Als Techniker mit rationalem Denken und Verhalten bezeichnet er Gefühle und Emotionen abwertend als „Ermüdungserscheinungen“: „Manchmal wird man weich, aber man fängt sich wieder. Ermüdungserscheinungen! Wie beim Stahl, Gefühle, so habe ich festgestellt, sind Ermüdungserscheinungen, nichts weiter, jedenfalls bei mir. Man macht schlapp!“ (92) Gefühle und Emotionen gelten als Zeichen von Schwäche in den Augen von Faber. Als erfolgreicher Ingenieur versucht er, die Welt und die darin befindlichen Erscheinungen erklärbar zu machen und zu kontrollieren. Seine Faszination von Maschinen und besonders von Robotern projiziert seine eigenen Wünsche: Erlebnis-, Angst- und Irrtumsfreiheit.
Faber wendet seine technisch organisierten Wahrnehmungskategorien sowohl auf sich, als auch auf seine Mitmenschen und seine Umwelt an.
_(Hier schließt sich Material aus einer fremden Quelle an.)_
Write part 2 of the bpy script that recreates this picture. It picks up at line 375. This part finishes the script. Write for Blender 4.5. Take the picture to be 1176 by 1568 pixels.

Der Umgang mit Menschen ist für ihn eine Anstrengung. Wenn die Schwierigkeit mit den Mitmenschen bei Arnold als „Bindungsscheu“ bezeichnet wird, weshalb er wegen seiner Schüchternheit und seines Philosophierens nicht in die Gesellschaft passt, dann ist es bei Faber ein „Bindungswiderwille“. Faber will keinen Kontakt mit seinen Mitmenschen haben und bereits am Anfang des Romans, also beim Flugstart in New York konstatiert er: „meinerseits keinerlei Bedürfnis nach Bekanntschaft“. (8) Deshalb bevorzugt er das Alleinsein und die Einsamkeit gilt bei seinem Selbstbild als Kategorie männlichen Lebens. Wie Manfred Eisenbeis zeigt, ist Faber „am liebsten in engem Kontakt mit technischem Gerät, das er beherrscht, das funktioniert und ihm keine Gefühle abverlangt- wie z. B. sein „Wagen“.